## Start Data provided

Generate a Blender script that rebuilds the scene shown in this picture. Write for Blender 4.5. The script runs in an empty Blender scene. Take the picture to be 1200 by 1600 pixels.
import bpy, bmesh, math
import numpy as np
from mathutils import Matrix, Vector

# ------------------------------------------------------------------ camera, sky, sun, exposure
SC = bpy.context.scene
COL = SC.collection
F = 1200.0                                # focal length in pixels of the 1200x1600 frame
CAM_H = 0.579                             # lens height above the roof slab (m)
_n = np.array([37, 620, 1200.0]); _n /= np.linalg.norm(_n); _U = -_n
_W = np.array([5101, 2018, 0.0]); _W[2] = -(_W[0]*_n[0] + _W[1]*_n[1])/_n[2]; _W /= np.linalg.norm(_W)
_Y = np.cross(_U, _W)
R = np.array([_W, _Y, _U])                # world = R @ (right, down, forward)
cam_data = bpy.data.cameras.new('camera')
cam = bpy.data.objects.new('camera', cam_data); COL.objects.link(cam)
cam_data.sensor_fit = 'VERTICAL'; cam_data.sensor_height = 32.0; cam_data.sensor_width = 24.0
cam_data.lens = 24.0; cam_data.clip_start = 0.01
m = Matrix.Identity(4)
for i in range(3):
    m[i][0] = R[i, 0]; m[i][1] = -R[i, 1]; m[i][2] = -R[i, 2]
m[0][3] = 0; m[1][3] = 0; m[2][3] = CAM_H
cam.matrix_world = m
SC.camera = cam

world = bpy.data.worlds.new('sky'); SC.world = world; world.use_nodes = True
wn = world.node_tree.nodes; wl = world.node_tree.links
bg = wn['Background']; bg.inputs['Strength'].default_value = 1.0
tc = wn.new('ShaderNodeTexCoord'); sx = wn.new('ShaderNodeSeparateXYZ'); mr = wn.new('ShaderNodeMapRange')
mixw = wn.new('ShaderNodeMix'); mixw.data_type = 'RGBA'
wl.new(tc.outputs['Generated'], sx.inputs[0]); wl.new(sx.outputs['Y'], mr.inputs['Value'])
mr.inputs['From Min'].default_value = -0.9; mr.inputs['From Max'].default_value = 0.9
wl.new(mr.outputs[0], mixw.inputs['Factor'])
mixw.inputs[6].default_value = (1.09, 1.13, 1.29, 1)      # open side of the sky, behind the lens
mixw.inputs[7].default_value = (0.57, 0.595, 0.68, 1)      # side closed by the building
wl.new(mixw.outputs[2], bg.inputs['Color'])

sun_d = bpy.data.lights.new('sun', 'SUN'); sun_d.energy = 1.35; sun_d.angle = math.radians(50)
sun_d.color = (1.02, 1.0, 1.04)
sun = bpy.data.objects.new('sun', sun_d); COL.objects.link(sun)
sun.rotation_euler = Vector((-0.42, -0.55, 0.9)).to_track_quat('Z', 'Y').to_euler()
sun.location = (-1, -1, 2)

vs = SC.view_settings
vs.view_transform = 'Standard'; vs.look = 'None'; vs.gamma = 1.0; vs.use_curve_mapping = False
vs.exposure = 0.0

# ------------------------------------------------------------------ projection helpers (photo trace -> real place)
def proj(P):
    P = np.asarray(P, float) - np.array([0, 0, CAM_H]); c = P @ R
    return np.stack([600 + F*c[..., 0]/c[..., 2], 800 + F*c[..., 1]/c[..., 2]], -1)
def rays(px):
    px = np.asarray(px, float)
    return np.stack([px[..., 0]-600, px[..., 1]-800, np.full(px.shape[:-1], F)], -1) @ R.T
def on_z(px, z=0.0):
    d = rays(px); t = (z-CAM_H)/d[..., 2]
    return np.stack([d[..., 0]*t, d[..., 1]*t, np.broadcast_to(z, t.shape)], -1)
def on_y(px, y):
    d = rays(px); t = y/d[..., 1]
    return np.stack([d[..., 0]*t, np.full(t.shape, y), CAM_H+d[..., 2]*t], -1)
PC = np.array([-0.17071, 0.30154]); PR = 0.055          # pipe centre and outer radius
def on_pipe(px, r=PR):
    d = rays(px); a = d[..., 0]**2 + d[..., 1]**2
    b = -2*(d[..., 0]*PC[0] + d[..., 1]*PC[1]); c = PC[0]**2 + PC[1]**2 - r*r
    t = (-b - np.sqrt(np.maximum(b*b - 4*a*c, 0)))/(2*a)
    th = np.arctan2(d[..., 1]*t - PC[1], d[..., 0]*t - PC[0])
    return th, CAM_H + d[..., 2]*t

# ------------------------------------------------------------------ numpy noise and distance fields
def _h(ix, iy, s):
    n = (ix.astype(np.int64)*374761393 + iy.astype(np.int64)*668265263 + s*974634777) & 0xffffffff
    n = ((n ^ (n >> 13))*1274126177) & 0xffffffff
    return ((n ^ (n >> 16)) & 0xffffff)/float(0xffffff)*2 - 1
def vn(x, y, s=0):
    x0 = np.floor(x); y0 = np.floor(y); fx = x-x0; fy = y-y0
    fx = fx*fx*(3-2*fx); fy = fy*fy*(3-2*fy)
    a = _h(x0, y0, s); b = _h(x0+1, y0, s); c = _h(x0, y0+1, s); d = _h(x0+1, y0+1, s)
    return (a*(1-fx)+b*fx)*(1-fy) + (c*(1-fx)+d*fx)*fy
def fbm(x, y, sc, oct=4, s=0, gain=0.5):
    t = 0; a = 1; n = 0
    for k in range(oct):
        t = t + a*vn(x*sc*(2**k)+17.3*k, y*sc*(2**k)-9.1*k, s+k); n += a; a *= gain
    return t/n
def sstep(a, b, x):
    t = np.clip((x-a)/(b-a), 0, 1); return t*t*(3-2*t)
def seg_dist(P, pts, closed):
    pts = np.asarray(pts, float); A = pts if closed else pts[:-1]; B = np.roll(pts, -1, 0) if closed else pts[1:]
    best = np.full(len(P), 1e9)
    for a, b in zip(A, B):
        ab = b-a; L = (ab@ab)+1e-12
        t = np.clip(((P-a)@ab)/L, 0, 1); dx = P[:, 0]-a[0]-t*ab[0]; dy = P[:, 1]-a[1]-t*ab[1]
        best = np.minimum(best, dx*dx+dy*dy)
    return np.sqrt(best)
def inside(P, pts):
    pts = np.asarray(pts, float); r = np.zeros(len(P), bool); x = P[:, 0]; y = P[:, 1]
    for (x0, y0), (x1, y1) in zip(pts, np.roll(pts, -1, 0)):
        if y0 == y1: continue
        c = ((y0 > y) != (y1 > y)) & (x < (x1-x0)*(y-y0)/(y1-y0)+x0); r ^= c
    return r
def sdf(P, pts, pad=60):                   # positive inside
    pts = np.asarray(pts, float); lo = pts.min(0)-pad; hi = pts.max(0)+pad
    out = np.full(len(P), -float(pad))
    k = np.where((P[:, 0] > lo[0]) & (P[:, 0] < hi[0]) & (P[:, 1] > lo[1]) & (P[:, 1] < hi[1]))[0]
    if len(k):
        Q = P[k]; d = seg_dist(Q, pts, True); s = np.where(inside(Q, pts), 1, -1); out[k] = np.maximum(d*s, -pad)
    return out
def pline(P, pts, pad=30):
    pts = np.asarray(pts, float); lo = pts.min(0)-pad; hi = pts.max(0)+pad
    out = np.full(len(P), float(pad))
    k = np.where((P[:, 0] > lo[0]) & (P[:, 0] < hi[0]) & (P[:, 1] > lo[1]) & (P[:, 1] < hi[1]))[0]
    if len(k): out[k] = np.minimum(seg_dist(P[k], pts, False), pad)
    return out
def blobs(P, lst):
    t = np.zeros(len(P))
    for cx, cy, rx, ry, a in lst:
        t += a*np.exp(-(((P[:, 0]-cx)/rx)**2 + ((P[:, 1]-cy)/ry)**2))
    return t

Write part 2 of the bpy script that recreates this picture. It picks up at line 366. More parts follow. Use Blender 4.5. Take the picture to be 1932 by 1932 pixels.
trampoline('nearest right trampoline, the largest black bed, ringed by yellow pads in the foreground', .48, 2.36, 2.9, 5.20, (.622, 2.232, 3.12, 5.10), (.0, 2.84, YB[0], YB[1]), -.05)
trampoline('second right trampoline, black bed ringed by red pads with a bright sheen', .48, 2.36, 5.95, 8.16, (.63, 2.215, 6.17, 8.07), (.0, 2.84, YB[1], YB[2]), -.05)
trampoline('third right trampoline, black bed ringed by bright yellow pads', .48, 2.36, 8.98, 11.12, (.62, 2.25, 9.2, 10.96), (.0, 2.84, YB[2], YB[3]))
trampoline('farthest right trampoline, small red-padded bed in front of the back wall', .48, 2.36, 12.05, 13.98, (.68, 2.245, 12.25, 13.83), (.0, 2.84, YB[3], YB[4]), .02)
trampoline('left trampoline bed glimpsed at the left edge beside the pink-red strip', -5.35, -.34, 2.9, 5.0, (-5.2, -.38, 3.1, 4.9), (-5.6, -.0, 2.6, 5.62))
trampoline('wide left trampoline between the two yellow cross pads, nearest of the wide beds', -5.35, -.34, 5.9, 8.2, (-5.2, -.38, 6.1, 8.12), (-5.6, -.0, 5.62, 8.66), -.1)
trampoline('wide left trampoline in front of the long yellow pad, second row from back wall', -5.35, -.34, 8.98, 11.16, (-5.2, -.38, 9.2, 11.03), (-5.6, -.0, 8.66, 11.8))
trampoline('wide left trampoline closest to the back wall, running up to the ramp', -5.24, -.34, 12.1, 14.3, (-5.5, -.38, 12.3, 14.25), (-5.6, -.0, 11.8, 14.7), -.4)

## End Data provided

• _Goal_
Produce an exact repeat of the lines from the one containing "Write part 2" through the last line of the data, and nothing more.

• _Answer to the exercise_
Write part 2 of the bpy script that recreates this picture. It picks up at line 366. More parts follow. Use Blender 4.5. Take the picture to be 1932 by 1932 pixels.
trampoline('nearest right trampoline, the largest black bed, ringed by yellow pads in the foreground', .48, 2.36, 2.9, 5.20, (.622, 2.232, 3.12, 5.10), (.0, 2.84, YB[0], YB[1]), -.05)
trampoline('second right trampoline, black bed ringed by red pads with a bright sheen', .48, 2.36, 5.95, 8.16, (.63, 2.215, 6.17, 8.07), (.0, 2.84, YB[1], YB[2]), -.05)
trampoline('third right trampoline, black bed ringed by bright yellow pads', .48, 2.36, 8.98, 11.12, (.62, 2.25, 9.2, 10.96), (.0, 2.84, YB[2], YB[3]))
trampoline('farthest right trampoline, small red-padded bed in front of the back wall', .48, 2.36, 12.05, 13.98, (.68, 2.245, 12.25, 13.83), (.0, 2.84, YB[3], YB[4]), .02)
trampoline('left trampoline bed glimpsed at the left edge beside the pink-red strip', -5.35, -.34, 2.9, 5.0, (-5.2, -.38, 3.1, 4.9), (-5.6, -.0, 2.6, 5.62))
trampoline('wide left trampoline between the two yellow cross pads, nearest of the wide beds', -5.35, -.34, 5.9, 8.2, (-5.2, -.38, 6.1, 8.12), (-5.6, -.0, 5.62, 8.66), -.1)
trampoline('wide left trampoline in front of the long yellow pad, second row from back wall', -5.35, -.34, 8.98, 11.16, (-5.2, -.38, 9.2, 11.03), (-5.6, -.0, 8.66, 11.8))
trampoline('wide left trampoline closest to the back wall, running up to the ramp', -5.24, -.34, 12.1, 14.3, (-5.5, -.38, 12.3, 14.25), (-5.6, -.0, 11.8, 14.7), -.4)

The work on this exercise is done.